___ TASK DATA
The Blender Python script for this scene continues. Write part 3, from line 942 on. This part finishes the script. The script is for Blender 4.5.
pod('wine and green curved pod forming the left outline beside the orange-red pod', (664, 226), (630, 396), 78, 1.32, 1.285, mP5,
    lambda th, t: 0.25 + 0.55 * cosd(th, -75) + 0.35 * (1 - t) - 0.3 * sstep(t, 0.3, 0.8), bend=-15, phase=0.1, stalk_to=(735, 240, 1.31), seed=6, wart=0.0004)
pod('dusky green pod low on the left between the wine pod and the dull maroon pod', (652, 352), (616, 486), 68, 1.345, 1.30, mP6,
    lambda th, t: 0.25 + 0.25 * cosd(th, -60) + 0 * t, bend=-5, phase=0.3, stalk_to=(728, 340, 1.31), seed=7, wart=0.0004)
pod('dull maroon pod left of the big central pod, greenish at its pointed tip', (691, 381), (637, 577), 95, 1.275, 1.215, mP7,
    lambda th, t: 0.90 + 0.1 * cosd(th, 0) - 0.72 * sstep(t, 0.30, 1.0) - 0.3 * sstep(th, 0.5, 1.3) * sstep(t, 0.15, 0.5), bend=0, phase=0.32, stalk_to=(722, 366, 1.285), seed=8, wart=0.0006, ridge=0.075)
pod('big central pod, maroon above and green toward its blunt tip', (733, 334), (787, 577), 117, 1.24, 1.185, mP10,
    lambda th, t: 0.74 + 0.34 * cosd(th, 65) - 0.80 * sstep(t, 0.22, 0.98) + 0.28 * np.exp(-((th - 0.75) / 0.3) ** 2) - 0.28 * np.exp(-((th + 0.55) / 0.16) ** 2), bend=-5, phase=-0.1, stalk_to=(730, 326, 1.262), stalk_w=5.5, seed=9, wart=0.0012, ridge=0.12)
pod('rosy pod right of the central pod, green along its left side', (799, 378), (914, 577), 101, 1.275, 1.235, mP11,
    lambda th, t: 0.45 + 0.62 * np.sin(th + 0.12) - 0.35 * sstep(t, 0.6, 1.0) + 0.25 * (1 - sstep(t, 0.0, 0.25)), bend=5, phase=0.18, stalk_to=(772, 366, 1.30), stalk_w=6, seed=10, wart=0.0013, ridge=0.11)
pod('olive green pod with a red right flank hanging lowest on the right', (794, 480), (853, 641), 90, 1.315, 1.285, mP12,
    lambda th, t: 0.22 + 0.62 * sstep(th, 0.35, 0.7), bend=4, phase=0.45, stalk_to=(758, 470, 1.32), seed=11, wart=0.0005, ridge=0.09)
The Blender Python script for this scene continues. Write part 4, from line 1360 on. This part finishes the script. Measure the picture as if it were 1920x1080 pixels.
______
Recopy all the lines exactly as they appear.

== CORRECT ANSWER ==
The Blender Python script for this scene continues. Write part 3, from line 942 on. This part finishes the script. The script is for Blender 4.5.
pod('wine and green curved pod forming the left outline beside the orange-red pod', (664, 226), (630, 396), 78, 1.32, 1.285, mP5,
    lambda th, t: 0.25 + 0.55 * cosd(th, -75) + 0.35 * (1 - t) - 0.3 * sstep(t, 0.3, 0.8), bend=-15, phase=0.1, stalk_to=(735, 240, 1.31), seed=6, wart=0.0004)
pod('dusky green pod low on the left between the wine pod and the dull maroon pod', (652, 352), (616, 486), 68, 1.345, 1.30, mP6,
    lambda th, t: 0.25 + 0.25 * cosd(th, -60) + 0 * t, bend=-5, phase=0.3, stalk_to=(728, 340, 1.31), seed=7, wart=0.0004)
pod('dull maroon pod left of the big central pod, greenish at its pointed tip', (691, 381), (637, 577), 95, 1.275, 1.215, mP7,
    lambda th, t: 0.90 + 0.1 * cosd(th, 0) - 0.72 * sstep(t, 0.30, 1.0) - 0.3 * sstep(th, 0.5, 1.3) * sstep(t, 0.15, 0.5), bend=0, phase=0.32, stalk_to=(722, 366, 1.285), seed=8, wart=0.0006, ridge=0.075)
pod('big central pod, maroon above and green toward its blunt tip', (733, 334), (787, 577), 117, 1.24, 1.185, mP10,
    lambda th, t: 0.74 + 0.34 * cosd(th, 65) - 0.80 * sstep(t, 0.22, 0.98) + 0.28 * np.exp(-((th - 0.75) / 0.3) ** 2) - 0.28 * np.exp(-((th + 0.55) / 0.16) ** 2), bend=-5, phase=-0.1, stalk_to=(730, 326, 1.262), stalk_w=5.5, seed=9, wart=0.0012, ridge=0.12)
pod('rosy pod right of the central pod, green along its left side', (799, 378), (914, 577), 101, 1.275, 1.235, mP11,
    lambda th, t: 0.45 + 0.62 * np.sin(th + 0.12) - 0.35 * sstep(t, 0.6, 1.0) + 0.25 * (1 - sstep(t, 0.0, 0.25)), bend=5, phase=0.18, stalk_to=(772, 366, 1.30), stalk_w=6, seed=10, wart=0.0013, ridge=0.11)
pod('olive green pod with a red right flank hanging lowest on the right', (794, 480), (853, 641), 90, 1.315, 1.285, mP12,
    lambda th, t: 0.22 + 0.62 * sstep(th, 0.35, 0.7), bend=4, phase=0.45, stalk_to=(758, 470, 1.32), seed=11, wart=0.0005, ridge=0.09)
The Blender Python script for this scene continues. Write part 4, from line 1360 on. This part finishes the script. Measure the picture as if it were 1920x1080 pixels.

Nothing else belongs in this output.